Three-dimensional thermal-hydraulic characteristics analysis of plate-type fuel reactor core based on OpenFOAM

Abstract

In this paper, a full scale three-dimensional thermal-hydraulic analysis method for plate-type fuel reactor core is proposed through integrating traditional sub-channel analysis concepts into CFD platform. The coupled heat transfer model between fuel plates and narrow rectangular coolant channels is established. The three-dimensional thermal-hydraulic analysis code CorTAF-PT is developed based on open-source CFD platform OpenFOAM. The CorTAF-PT is validated against with the Qiu-TAKAHASHI experiment and IAEA 10 MW MTR. The code simulation results agree well with the experiment and MTR operation data with relative error within 5%. The full-scale MTR simulation under steady state and LOFA is carried out through channel-level resolution.
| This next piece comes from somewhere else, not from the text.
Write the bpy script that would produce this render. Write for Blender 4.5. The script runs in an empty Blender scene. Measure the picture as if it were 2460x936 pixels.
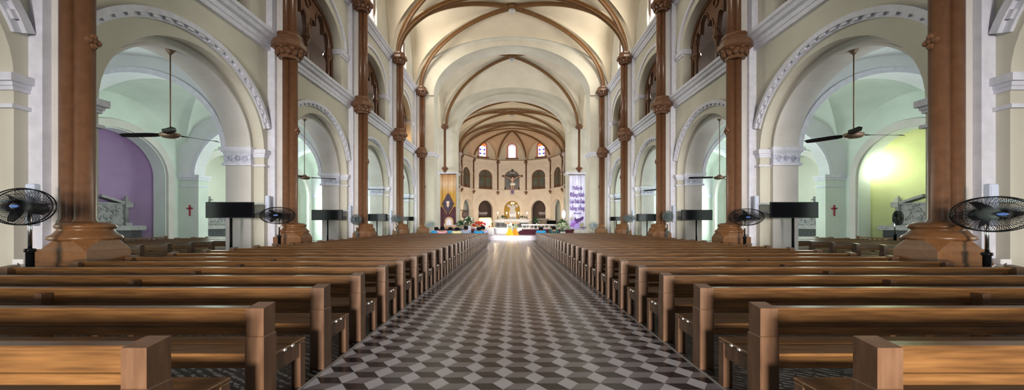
import bpy, math, random
from mathutils import Vector, Matrix
R = random.Random(7)
SC = bpy.context.scene
COL = SC.collection
CH = 1.6                      # eye height above the floor
F = 880.0                     # focal length in pixels of the 2460 px frame
pi = math.pi

# ------------------------------------------------------------------ helpers
class MB:
    """collects faces, builds ONE mesh object"""
    def __init__(s): s.v = []; s.f = []; s.m = []; s.sm = []; s.mi = 0; s.smooth = False
    def add(s, vs, fs):
        b = len(s.v); s.v.extend([tuple(p) for p in vs])
        for f in fs:
            s.f.append(tuple(b + i for i in f)); s.m.append(s.mi); s.sm.append(s.smooth)
    def quad(s, *p): s.add(p, [tuple(range(len(p)))])
    def box(s, x0, x1, y0, y1, z0, z1):
        s.add([(x0,y0,z0),(x1,y0,z0),(x1,y1,z0),(x0,y1,z0),(x0,y0,z1),(x1,y0,z1),(x1,y1,z1),(x0,y1,z1)],
              [(0,3,2,1),(4,5,6,7),(0,1,5,4),(1,2,6,5),(2,3,7,6),(3,0,4,7)])
    def bbox(s, x0, x1, y0, y1, z0, z1, b=.006):
        """box with chamfered vertical and horizontal edges"""
        b = min(b, abs(x1-x0)*.4, abs(y1-y0)*.4, abs(z1-z0)*.4)
        L = []
        for (z, k) in ((z0, b), (z0+b, 0), (z1-b, 0), (z1, b)):
            L.append([(x0+k+b,y0+k,z),(x1-k-b,y0+k,z),(x1-k,y0+k+b,z),(x1-k,y1-k-b,z),(x1-k-b,y1-k,z),(x0+k+b,y1-k,z),(x0+k,y1-k-b,z),(x0+k,y0+k+b,z)])
        vs = [p for l in L for p in l]; fs = []
        for i in range(3):
            for j in range(8): fs.append((i*8+j, i*8+(j+1)%8, i*8+8+(j+1)%8, i*8+8+j))
        fs.append(tuple(range(7,-1,-1))); fs.append(tuple(range(24,32)))
        s.add(vs, fs)
    def loft(s, rings, close=True, cap=True):
        n = len(rings[0]); vs = [p for r in rings for p in r]; fs = []
        for i in range(len(rings)-1):
            for j in range(n if close else n-1):
                fs.append((i*n+j, i*n+(j+1)%n, (i+1)*n+(j+1)%n, (i+1)*n+j))
        s.add(vs, fs)
        if cap and close:
            b = len(s.v) - len(vs); sm = s.smooth; 
            s.f.append(tuple(b+n-1-j for j in range(n))); s.m.append(s.mi); s.sm.append(False)
            s.f.append(tuple(b+(len(rings)-1)*n+j for j in range(n))); s.m.append(s.mi); s.sm.append(False)
    def lathe(s, prof, n=20, cx=0, cy=0, cz=0, sx=1, sy=1, rot=0):
        rings = [[(cx+sx*r*math.cos(2*pi*j/n+rot), cy+sy*r*math.sin(2*pi*j/n+rot), cz+z) for j in range(n)] for (r, z) in prof]
        s.loft(rings)
    def tube(s, pts, r, n=8, closed=False, sx=1):
        pts = [Vector(p) for p in pts]; rings = []; N = len(pts)
        rr = r if isinstance(r, (list, tuple)) else [r]*N
        up = None
        for i, p in enumerate(pts):
            if closed: t = pts[(i+1)%N] - pts[i-1]
            else: t = pts[min(i+1, N-1)] - pts[max(i-1, 0)]
            t.normalize()
            if up is None:
                up = Vector((0,0,1)) if abs(t.z) < .9 else Vector((0,1,0))
            a = t.cross(up)
            if a.length < 1e-4: a = t.cross(Vector((1,0,0)))
            a.normalize(); b = a.cross(t).normalized(); up = b
            rings.append([p + (a*math.cos(2*pi*j/n) + b*math.sin(2*pi*j/n))*rr[i] for j in range(n)])
        if closed: rings.append(rings[0])
        s.loft(rings, cap=not closed)
    def sweep(s, pts, prof, side):
        """2D profile (side, normal) along a path in a plane whose normal is SIDE"""
        pts = [Vector(p) for p in pts]; N = len(pts); side = Vector(side).normalized(); rings = []
        for i, p in enumerate(pts):
            t = (pts[min(i+1, N-1)] - pts[max(i-1, 0)]).normalized()
            nrm = side.cross(t).normalized()
            rings.append([p + side*a + nrm*b for (a, b) in prof])
        s.loft(rings)
    def ell(s, c, r, nu=10, nv=6):
        cx, cy, cz = c; rx, ry, rz = r
        rings = []
        for i in range(nv+1):
            a = -pi/2 + pi*i/nv; k = max(math.cos(a), .02)
            rings.append([(cx+rx*k*math.cos(2*pi*j/nu), cy+ry*k*math.sin(2*pi*j/nu), cz+rz*math.sin(a)) for j in range(nu)])
        s.loft(rings)
    def prism(s, T, prof, u0, u1):
        """profile in (w, v) extruded along u"""
        s.loft([[T(u, v, w) for (w, v) in prof] for u in (u0, u1)])
    def poly(s, T, pts, w0, w1):
        """outline in (u, v) extruded along w"""
        s.loft([[T(u, v, w) for (u, v) in pts] for w in (w0, w1)])
    def arched(s, T, u0, u1, v0, v1, w0, w1, ops, n=30):
        """slab with arch openings (c, a, vs, r, vb): centre, half width, springing, rise, bottom"""
        def rect(a, b, c, d):
            if b-a < 1e-6 or d-c < 1e-6: return
            for w in (w0, w1): s.quad(T(a,c,w), T(b,c,w), T(b,d,w), T(a,d,w))
        ops = sorted(ops); cur = u0
        for (c, a, vs, r, vb) in ops:
            rect(cur, c-a, v0, v1); cur = c+a
            P = [(c - a*math.cos(pi*i/n), vs + r*math.sin(pi*i/n)) for i in range(n+1)]
            for i in range(n):
                (ua, va), (ub, vb_) = P[i], P[i+1]
                for w in (w0, w1): s.quad(T(ua,va,w), T(ub,vb_,w), T(ub,v1,w), T(ua,v1,w))
                s.quad(T(ua,va,w0), T(ub,vb_,w0), T(ub,vb_,w1), T(ua,va,w1))
            for u in (c-a, c+a): s.quad(T(u,vb,w0), T(u,vs,w0), T(u,vs,w1), T(u,vb,w1))
            if vb > v0+1e-6:
                rect(c-a, c+a, v0, vb)
                s.quad(T(c-a,vb,w0), T(c+a,vb,w0), T(c+a,vb,w1), T(c-a,vb,w1))
        rect(cur, u1, v0, v1)
        s.quad(T(u0,v1,w0), T(u1,v1,w0), T(u1,v1,w1), T(u0,v1,w1)); cur = u0
        for (c, a, vs, r, vb) in ops + [(u1, 0, 0, 0, v0)]:
            if c-a > cur: s.quad(T(cur,v0,w0), T(c-a,v0,w0), T(c-a,v0,w1), T(cur,v0,w1))
            cur = c+a
        for u in (u0, u1): s.quad(T(u,v0,w0), T(u,v1,w0), T(u,v1,w1), T(u,v0,w1))
    def ring(s, T, c, vs, ai, ri, ao, ro, w0, w1, th0=0.0, th1=pi, n=32):
        rings = []
        for i in range(n+1):
            t = th0 + (th1-th0)*i/n; ct, st = -math.cos(t), math.sin(t)
            rings.append([T(c+ai*ct, vs+ri*st, w0), T(c+ao*ct, vs+ro*st, w0), T(c+ao*ct, vs+ro*st, w1), T(c+ai*ct, vs+ri*st, w1)])
        s.loft(rings)
    def build(s, name, mats, parent=None, loc=None):
        me = bpy.data.meshes.new(name); me.from_pydata(s.v, [], s.f)
        if not isinstance(mats, (list, tuple)): mats = [mats]
        for m in mats: me.materials.append(m)
        me.polygons.foreach_set('material_index', s.m)
        me.polygons.foreach_set('use_smooth', s.sm)
        me.update()
        o = bpy.data.objects.new(name, me); COL.objects.link(o)
        if parent: o.parent = parent
        if loc: o.location = loc
        return o

def tag(o, label=None, cat=None, group=None, kind=None):
    if label: o['label'] = label
    if cat: o['category'] = cat
    if group: o['group'] = group
    if kind: o['kind'] = kind
    return o
def thing(name, loc, label, cat, group=None, rz=0):
    o = bpy.data.objects.new(name, None); COL.objects.link(o); o.empty_display_size = .1
    o.location = loc; o.rotation_euler = (0, 0, rz)
    return tag(o, label, cat, group)
def struct(name, mb, mats, label=None):
    o = mb.build(name, mats); o['kind'] = 'structure'
    if label: o['label'] = label
    return o
def kids(o): return [c for c in KIDS_CACHE.get(o.name, [])]
def copy_tree(o, parent=None):
    c = o.copy(); COL.objects.link(c)
    if parent is not None: c.parent = parent
    for ch in list(o.children): copy_tree(ch, c)
    return c
TRIM = [0]
def trim(mb, mats):
    TRIM[0] += 1
    return struct('trim_%d' % TRIM[0], mb, mats)
def XP(px, Y): return (px - 1230.0) * Y / F            # pixel column at depth Y -> x
def ZP(py, Y): return CH + (539.0 - py) * Y / F        # pixel row at depth Y -> z

# ------------------------------------------------------------------ materials
MATS = {}
def mat(name, col, rough=.6, noise=0, nscale=3.0, col2=None, spec=.4, metal=0, bump=0, bscale=20, emit=0, stretch=None, coat=0, rand=0, detail=4):
    m = bpy.data.materials.new(name); m.use_nodes = True; nt = m.node_tree
    b = nt.nodes['Principled BSDF']
    b.inputs['Roughness'].default_value = rough; b.inputs['Metallic'].default_value = metal
    b.inputs['Specular IOR Level'].default_value = spec
    if coat: b.inputs['Coat Weight'].default_value = coat; b.inputs['Coat Roughness'].default_value = .15
    c4 = (*col, 1); b.inputs['Base Color'].default_value = c4
    src = None
    if noise or col2 or bump:
        tc = nt.nodes.new('ShaderNodeTexCoord'); mp = nt.nodes.new('ShaderNodeMapping')
        nt.links.new(tc.outputs['Object'], mp.inputs['Vector'])
        if stretch: mp.inputs['Scale'].default_value = stretch
    if col2 or noise:
        if col2 is None: col2 = tuple(max(0, c*(1-noise)) for c in col)
        n = nt.nodes.new('ShaderNodeTexNoise'); n.inputs['Scale'].default_value = nscale; n.inputs['Detail'].default_value = detail
        nt.links.new(mp.outputs['Vector'], n.inputs['Vector'])
        rp = nt.nodes.new('ShaderNodeValToRGB'); rp.color_ramp.elements[0].position = .35; rp.color_ramp.elements[1].position = .68
        rp.color_ramp.elements[0].color = (*col2, 1); rp.color_ramp.elements[1].color = c4
        nt.links.new(n.outputs['Fac'], rp.inputs['Fac']); src = rp.outputs['Color']
    if rand and src is not None:
        oi = nt.nodes.new('ShaderNodeObjectInfo'); mr = nt.nodes.new('ShaderNodeMapRange')
        mr.inputs['To Min'].default_value = 1-rand; mr.inputs['To Max'].default_value = 1+rand
        nt.links.new(oi.outputs['Random'], mr.inputs['Value'])
        hs = nt.nodes.new('ShaderNodeHueSaturation'); nt.links.new(src, hs.inputs['Color']); nt.links.new(mr.outputs['Result'], hs.inputs['Value'])
        src = hs.outputs['Color']
    if src is not None: nt.links.new(src, b.inputs['Base Color'])
    if bump:
        n2 = nt.nodes.new('ShaderNodeTexNoise'); n2.inputs['Scale'].default_value = bscale; n2.inputs['Detail'].default_value = 3
        nt.links.new(mp.outputs['Vector'], n2.inputs['Vector'])
        bp = nt.nodes.new('ShaderNodeBump'); bp.inputs['Strength'].default_value = bump; bp.inputs['Distance'].default_value = .05
        nt.links.new(n2.outputs['Fac'], bp.inputs['Height']); nt.links.new(bp.outputs['Normal'], b.inputs['Normal'])
    if emit:
        b.inputs['Emission Color'].default_value = c4; b.inputs['Emission Strength'].default_value = emit
    MATS[name] = m
    return m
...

In partial blockage accident, maximum temperature of coolant, fuel pellet and cladding increase by 9.75 K, 60.65 K and 60.52 K respectively. Furthermore, the double temperature peaks of fuel plates and local coolant reflux with −0.121 m s−1 are revealed under partial blockage accident. This work provides reference value for correlational studies on thermal-hydraulic characteristics of plate-type fuel reactor core.